Supplied information |
● ● ● ● ●
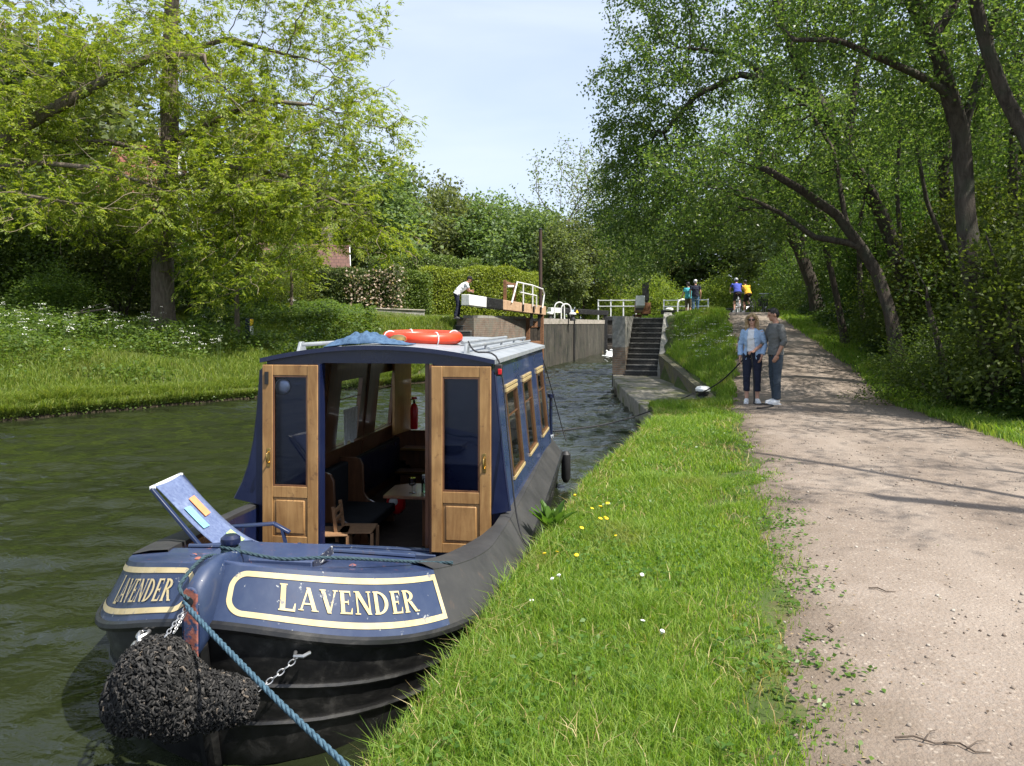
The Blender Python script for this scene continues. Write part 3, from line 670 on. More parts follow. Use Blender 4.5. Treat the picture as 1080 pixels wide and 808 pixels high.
# ---- cabin
S0, S1 = 2.5, 6.25
def cb(sg, s, z, inset=0): return Vector((sg*(1.05-(z-.60)*.1-inset), s, z))
WIN = [(3.02, 3.66), (4.13, 4.76), (5.36, 5.99)]; WZ = (.82, 1.50)
M_wfr = m_wood('window_wood', (.10,.055,.022), (.2,.115,.05), 'Z', 9, .4, .2)
M_wtrim = m_noise('trim_cream', (.36,.27,.12), (.46,.36,.19), 9, .5, .05)
M_side = m_paint('cabin_blue', (.018,.036,.115), (.035,.06,.15), (.1,.12,.2), .16, .74, .6)
for sg in (1, -1):
    mb = MB(); ss = sorted([S0, S1]+[x for w in WIN for x in w]); zz = [.45, WZ[0], WZ[1], 1.80]
    for i in range(len(ss)-1):
        for j in range(3):
            if j == 1 and (ss[i], ss[i+1]) in WIN: continue
            for q, mt in ((0, 0), (.035, 1)):
                a, b, c, d = (cb(sg, ss[i], zz[j], q), cb(sg, ss[i+1], zz[j], q), cb(sg, ss[i+1], zz[j+1], q), cb(sg, ss[i], zz[j+1], q))
                mb.add([a, b, c, d], [(0,1,2,3)], mt)
    for (a, b) in WIN:   # reveals
        for p, q_ in (((a,WZ[0]),(b,WZ[0])), ((b,WZ[0]),(b,WZ[1])), ((b,WZ[1]),(a,WZ[1])), ((a,WZ[1]),(a,WZ[0]))):
            mb.add([cb(sg,*p), cb(sg,*q_), cb(sg,*q_,.035), cb(sg,*p,.035)], [(0,1,2,3)], 1)
    mb.build('cabin_side', [M_side, M_dark], boat, smooth=0)
    for (a, b) in WIN:
        mb = MB(); o = -.008
        for z in (WZ[1]+.006, WZ[0]-.006): mb.bar(cb(sg,a-.016,z,o*.6), cb(sg,b+.016,z,o*.6), .012, .014)
        for s in (a-.010, b+.010): mb.bar(cb(sg,s,WZ[0],o*.6), cb(sg,s,WZ[1],o*.6), .016, .012, up=(1,0,0))
        wf = mb.build('window', M_wfr, boat)
        for z, h in ((WZ[1]+.03, .026), (WZ[1]+.066, .02), (WZ[0]-.028, .026)):
            mb = MB(); mb.bar(cb(sg,a-.03,z,o), cb(sg,b+.03,z,o), .016, h); mb.build('trim', M_wtrim, wf)
        mb = MB(); mb.add([cb(sg,a,WZ[0],.012), cb(sg,b,WZ[0],.012), cb(sg,b,WZ[1],.012), cb(sg,a,WZ[1],.012)], [(0,1,2,3)]); mb.build('pane', M_glass, wf, smooth=0, recalc=False)
        mb = MB(); mb.bar(cb(sg,a,WZ[1]-.2,.01), cb(sg,b,WZ[1]-.2,.01), .010, .010); mb.build('glazing_bar', M_dark, wf)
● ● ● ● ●
Given problem | Copy every line above word for word and exclude the pictures.

Full solution |
The Blender Python script for this scene continues. Write part 3, from line 670 on. More parts follow. Use Blender 4.5. Treat the picture as 1080 pixels wide and 808 pixels high.
# ---- cabin
S0, S1 = 2.5, 6.25
def cb(sg, s, z, inset=0): return Vector((sg*(1.05-(z-.60)*.1-inset), s, z))
WIN = [(3.02, 3.66), (4.13, 4.76), (5.36, 5.99)]; WZ = (.82, 1.50)
M_wfr = m_wood('window_wood', (.10,.055,.022), (.2,.115,.05), 'Z', 9, .4, .2)
M_wtrim = m_noise('trim_cream', (.36,.27,.12), (.46,.36,.19), 9, .5, .05)
M_side = m_paint('cabin_blue', (.018,.036,.115), (.035,.06,.15), (.1,.12,.2), .16, .74, .6)
for sg in (1, -1):
    mb = MB(); ss = sorted([S0, S1]+[x for w in WIN for x in w]); zz = [.45, WZ[0], WZ[1], 1.80]
    for i in range(len(ss)-1):
        for j in range(3):
            if j == 1 and (ss[i], ss[i+1]) in WIN: continue
            for q, mt in ((0, 0), (.035, 1)):
                a, b, c, d = (cb(sg, ss[i], zz[j], q), cb(sg, ss[i+1], zz[j], q), cb(sg, ss[i+1], zz[j+1], q), cb(sg, ss[i], zz[j+1], q))
                mb.add([a, b, c, d], [(0,1,2,3)], mt)
    for (a, b) in WIN:   # reveals
        for p, q_ in (((a,WZ[0]),(b,WZ[0])), ((b,WZ[0]),(b,WZ[1])), ((b,WZ[1]),(a,WZ[1])), ((a,WZ[1]),(a,WZ[0]))):
            mb.add([cb(sg,*p), cb(sg,*q_), cb(sg,*q_,.035), cb(sg,*p,.035)], [(0,1,2,3)], 1)
    mb.build('cabin_side', [M_side, M_dark], boat, smooth=0)
    for (a, b) in WIN:
        mb = MB(); o = -.008
        for z in (WZ[1]+.006, WZ[0]-.006): mb.bar(cb(sg,a-.016,z,o*.6), cb(sg,b+.016,z,o*.6), .012, .014)
        for s in (a-.010, b+.010): mb.bar(cb(sg,s,WZ[0],o*.6), cb(sg,s,WZ[1],o*.6), .016, .012, up=(1,0,0))
        wf = mb.build('window', M_wfr, boat)
        for z, h in ((WZ[1]+.03, .026), (WZ[1]+.066, .02), (WZ[0]-.028, .026)):
            mb = MB(); mb.bar(cb(sg,a-.03,z,o), cb(sg,b+.03,z,o), .016, h); mb.build('trim', M_wtrim, wf)
        mb = MB(); mb.add([cb(sg,a,WZ[0],.012), cb(sg,b,WZ[0],.012), cb(sg,b,WZ[1],.012), cb(sg,a,WZ[1],.012)], [(0,1,2,3)]); mb.build('pane', M_glass, wf, smooth=0, recalc=False)
        mb = MB(); mb.bar(cb(sg,a,WZ[1]-.2,.01), cb(sg,b,WZ[1]-.2,.01), .010, .010); mb.build('glazing_bar', M_dark, wf)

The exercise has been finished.